Wie reagieren die Tankstellen?

„Wenn an der Tankstelle neben mir der Sprit ausgeht, weiß ich, dass gleich alle zu mir kommen“, beschreibt Stephan Zieger, Geschäftsführer des Bundesverbandes Freier Tankstellen mit Hauptsitz in Bonn, die Lage seiner Mitgliedsunternehmen. Alle Tankstellen versuchten derzeit, sich durch ausgeklügelte Logistikprozesse mit möglichst viel Treibstoff zu versorgen. So kenne er eine Tankstelle in der Region, die sich aus Lüttich per Tankfahrzeug versorgen lasse. Frankfurter Tankstellen wiederum würden aus Bremen versorgt. Bei den längeren Fahrten müsse dann natürlich darauf geachtet werden, dass die Lenkzeiten der Fahrer nicht überschritten werden.

In welcher Situation sind die Raffinerien?

An Rohöl fehlt es den Raffinerien nicht.
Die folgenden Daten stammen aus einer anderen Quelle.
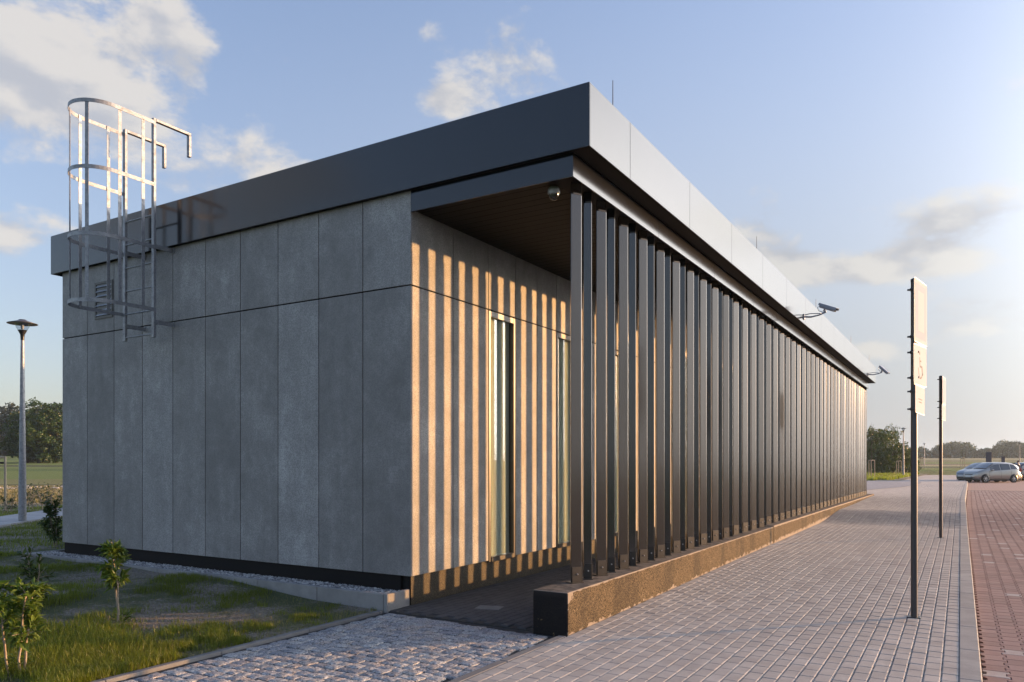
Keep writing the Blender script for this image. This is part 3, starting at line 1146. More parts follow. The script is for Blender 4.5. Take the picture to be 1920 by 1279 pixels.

Das kommt meist per Pipeline, so auch zur Rheinland-Raffinerie von Shell in Godorf und Wesseling. Die Engpässe entstehen beim Abtransport des produzierten Heizöls, Benzins und Diesels. 34 Prozent der Ware werden bei Shell normalerweise per Tankschiff abtransportiert. Jetzt versucht man bei Shell, stärker auf Tanklaster zu setzen. An den Raffinerien entstehen Warteschlangen. Die Wege zu den Tankstellen sind oft länger, was auch die Transportkosten verteuert.

Wenn genug Mineralölprodukte auf dem Markt sind, warum hilft es dann, dass die Bundesregierung größere Mengen Benzin, Diesel und Kerosin aus der nationalen Ölreserve freigegeben hat?
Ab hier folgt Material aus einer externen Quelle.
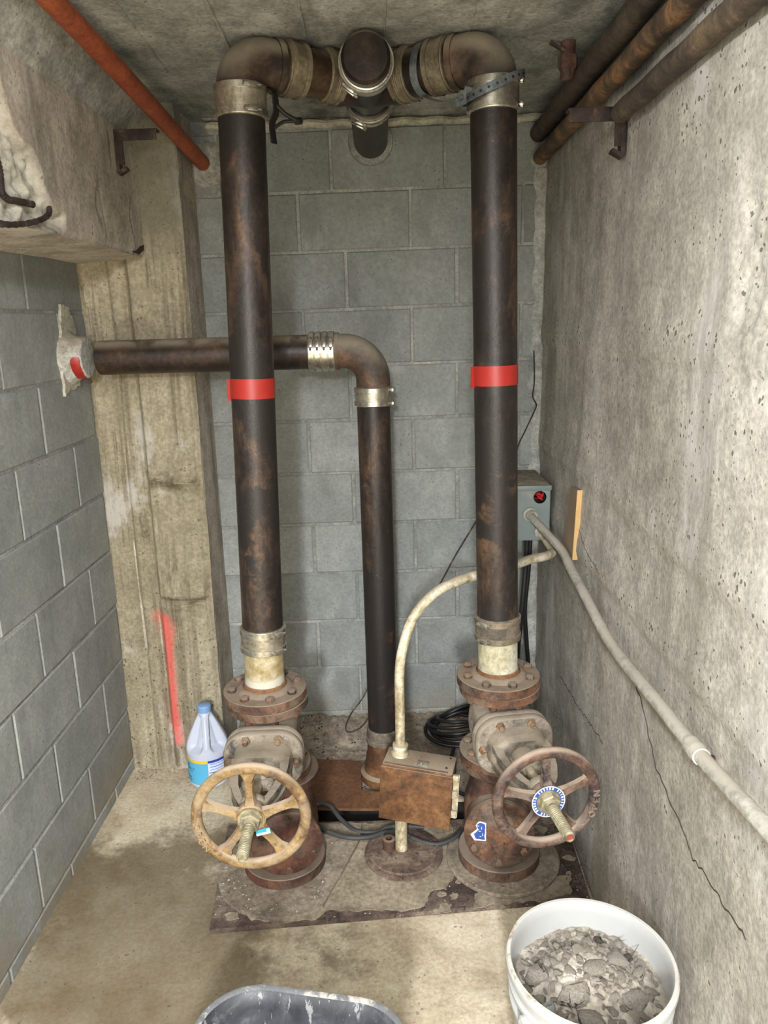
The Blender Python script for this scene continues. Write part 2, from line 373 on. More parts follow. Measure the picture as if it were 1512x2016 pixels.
m_shield_d = metal('dusty_clamp_band', [(0.3, rgb(104, 94, 76)), (0.7, rgb(140, 128, 106))], 9, .55, .4, rgb(146, 134, 114), .1, .8, bump=.15, dust_noise=.9)
m_shield_b = metal('rubber_and_rust_band', [(0.3, rgb(84, 76, 66)), (0.7, rgb(136, 124, 106))], 14, .7, .15, bump=.2)
m_galv = metal('galvanised_strap', [(0.3, rgb(104, 112, 116)), (0.7, rgb(140, 146, 147))], 14, .45, .65, DUST, .5, 1.0, bump=.1)
def stub_mat():
    nb = NB('ivory_painted_stub', False); sx = nb.n('ShaderNodeSeparateXYZ'); nb.l(nb.co, sx.inputs[0])
    f = nb.noise(26, 6, .72); col = nb.ramp(f, [(.38, rgb(140, 120, 80)), (.5, rgb(164, 148, 110)), (.62, rgb(188, 178, 148))])
    zz = nb.math('ADD', sx.outputs[2], nb.math('MULTIPLY', nb.math('SUBTRACT', f, .5), .06))
    col = nb.mix(nb.math('SUBTRACT', 1.0, nb.ss(zz, .066, .078)), col, rgb(196, 190, 174))
    col = nb.mix(nb.math('SUBTRACT', 1.0, nb.ss(zz, .040, .047)), col, rgb(122, 86, 50))
    nb.bump(f, .3, .002); return nb.done(col, .55)
m_ivory = stub_mat()
m_ivory2 = metal('pale_green_white_stub', [(0.3, rgb(178, 170, 140)), (0.48, rgb(198, 196, 176)), (0.62, rgb(212, 212, 200))], 7, .5, 0, None, spots=rgb(150, 120, 74), spot_scale=24, spot_lo=.66, bump=.2)
m_tape = plain('red_tape', rgb(164, 42, 34), .4, 0, .08, 30)
m_orange = metal('orange_painted_pipe', [(0.35, rgb(134, 62, 36)), (0.6, rgb(156, 80, 44))], 5, .6, 0, rgb(140, 122, 100), .1, .7, rgb(118, 60, 42), 22, .60, bump=.15)
m_brown = metal('old_brown_pipe_paint', [(0.32, rgb(68, 54, 41)), (0.5, rgb(98, 76, 55)), (0.66, rgb(136, 100, 66))], 12, .75, .05, None, spots=rgb(150, 124, 84), spot_scale=40, spot_lo=.63, bump=.6)
m_brown_d = metal('sooty_brown_pipe', [(0.32, rgb(52, 45, 38)), (0.6, rgb(84, 70, 56)), (0.75, rgb(104, 88, 66))], 9, .8, .05, None, bump=.5)
m_bracket = metal('rusty_angle_bracket', [(0.3, rgb(36, 29, 26)), (0.6, rgb(66, 51, 44)), (0.75, rgb(108, 90, 79))], 18, .8, .1, bump=.5)
m_conduit = metal('dusty_grey_conduit', [(0.3, rgb(150, 146, 134)), (0.5, rgb(176, 172, 160)), (0.7, rgb(190, 186, 174))], 8, .6, .1, rgb(176, 168, 152), .2, .8, rgb(108, 104, 94), 45, .64, bump=.2)
m_conduit_y = metal('yellowed_paint_spattered_conduit', [(0.3, rgb(150, 134, 104)), (0.48, rgb(190, 178, 146)), (0.64, rgb(214, 206, 182))], 14, .5, .05, rgb(170, 158, 136), .4, .9, rgb(90, 80, 66), 40, .60, (1, 1, .5), bump=.25)
m_ebox = plain('grey_green_box_paint', rgb(122, 132, 128), .5, 0.1, .08, 6, rgb(150, 146, 134), .64)
m_dustbox = metal('box_top_dust', [(0.3, rgb(134, 124, 106)), (0.7, rgb(168, 156, 134))], 12, .9, 0, bump=.6)
m_redwire = plain('red_wire', rgb(188, 40, 44), .4)
m_blk = plain('black_cable_rubber', rgb(30, 29, 30), .45, 0, .2, 10, rgb(88, 82, 74), .62)
m_cable_d = plain('dusty_dark_cable', rgb(66, 66, 64), .6, 0, .2, 14, rgb(120, 112, 98), .55)
m_rbox = metal('rusty_sheet_steel', [(0.3, rgb(80, 52, 31)), (0.5, rgb(106, 71, 41)), (0.68, rgb(128, 92, 58))], 9, .75, .08, rgb(156, 140, 118), .5, .9, rgb(78, 50, 36), 24, .60, bump=.35, dust_noise=1.0)
m_rplate = metal('brown_rusted_plate', [(0.3, rgb(98, 66, 44)), (0.6, rgb(122, 84, 56)), (0.75, rgb(138, 102, 70))], 4, .8, .05, None, spots=rgb(146, 124, 98), spot_scale=30, spot_lo=.68, bump=.25)
m_wood = plain('bare_wood', rgb(198, 162, 108), .7, 0, .12, 8)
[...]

Es ist unter anderem eine Frage der Verteilung. Die Lager der nationalen Ölreserve sind über das ganze Land verstreut, die Vorräte sind also dort, wo sie gebraucht werden. Lange Transportwege entfallen. Eigentlich ist die nationale Ölreserve dazu gedacht, im Notfall eine schnelle Versorgung für mindestens 90 Tage sicherzustellen.

Wäre aus Sicht der Tankstellen eine weitere Freigabe aus der staatlichen Ölreserve sinnvoll?

Da südlich von Koblenz die Versorgungslage noch kritischer sei, würde Stephan Zieger für diese Region eine weitere Öffnung der Erdölreserve begrüßen. Nicht überall könne man die Versorgung mit Tanklastern derzeit sicherstellen. Außerdem werde derzeit ein großer Anteil der Reserve als Rohöl gespeichert. Davon gebe es aber genug. Deshalb müsse die Politik langfristig darüber nachdenken, ob mehr Fertigprodukte, also Benzin, Diesel oder Heizöl, gelagert werden sollten, um die Bevölkerung schnell versorgen zu können.

Früher fuhren die Niederländer nach Deutschland, um günstig zu tanken, jetzt ist es umgekehrt. Warum sind unsere Nachbarn wie Holland, Belgien oder Luxemburg von dem Nachschubproblem nicht betroffen?

Weil sie andere Versorgungssysteme haben, so von Gersdorff. Dort erfolgt der Transport über Pipelines, Tanklastwagen oder Kesselwagen. Dass der Rhein als Transportweg eine so entscheidende Rolle spiele wie in Nordrhein-Westfalen oder Rheinland-Pfalz, sei schon etwas Besonderes.

Ist es schon öfter vorgekommen, dass Tankstellen nicht beliefert werden können?

Ungewöhnlich ist es laut von Gersdorff nicht: „Zu Ausfällen kommt es immer wieder.“ Oft sind Schnee und Eis die Ursache für Lieferprobleme. 2011 war es ein hausgemachtes Problem der Energiekonzerne, das vereinzelt zu Engpässen bei Superbenzin führte: Mit der Einführung des Kraftstoffes E10 hatten die Tankstellen ihre großen Vorratsbehälter mit dem neuen Bio-Kraftstoff gefüllt statt mit Standard-Super, doch den wollten die Verbraucher nicht haben.

Sind die Preiserhöhungen gerechtfertigt?

Der ADAC meint: Nein. Rohöl sei im Vergleich zu Anfang Oktober um rund 20 Prozent günstiger geworden, aber der Sprit sei so teuer wie seit Jahren nicht. „Der Verdacht liegt nahe, dass die Mineralölkonzerne die Versorgungsschwierigkeiten vorschieben, um ihre Marge zu erhöhen“, sagte der Sprecher.